Atomistic investigation of modulating structural heterogeneities to achieve strength-ductility synergy in metallic glasses

Abstract

Structural heterogeneities, i.e., spatial fluctuations of free volume, are of vital importance to the plasticity of irradiation-rejuvenated metallic glasses (MGs), but the mechanisms on how they affect the irreversible deformation and strength remain poorly understood. To address this issue, with the help of atomistic simulations, we systematically investigate the effect of structural heterogeneities on the mechanical behavior of tailored heterogenous MGs with uniformly distributed rejuvenated phases from several critical aspects such as pattern distribution, volume fraction and size effect. The results revealed that the periodically arranged soft rejuvenated phases with low diagonal orientation, high volume fraction and fine phase size alleviate the propensity of strain localization during the tensile deformation, hence promote the homogenous-like plastic flow mediated by the mass of homogenous shear transformation zones (STZ) operations.

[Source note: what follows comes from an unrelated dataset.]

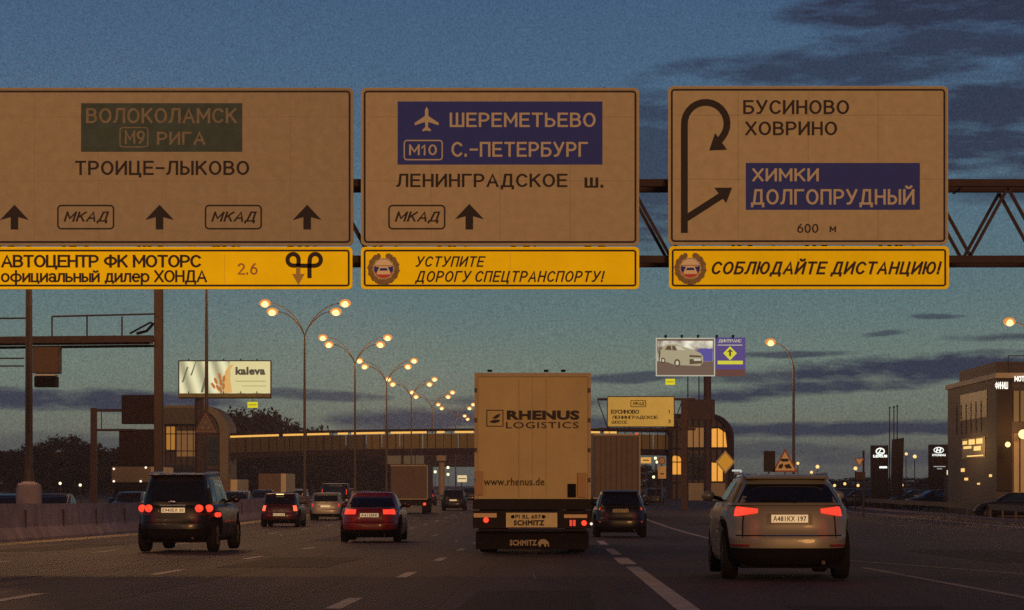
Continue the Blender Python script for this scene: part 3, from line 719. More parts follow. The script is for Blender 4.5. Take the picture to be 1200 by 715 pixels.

More importantly, the strength-ductility synergy of MGs was achieved at the given volume fraction of the rejuvenated phases via properly designing the arrangements of the heterogenous phases. The present study sheds light on the atomistic understanding of the relationship between the structural heterogeneity of rejuvenated amorphous structures and mechanical properties in MGs, which can provide useful insights for designing or processing MGs with a strength-ductility synergy.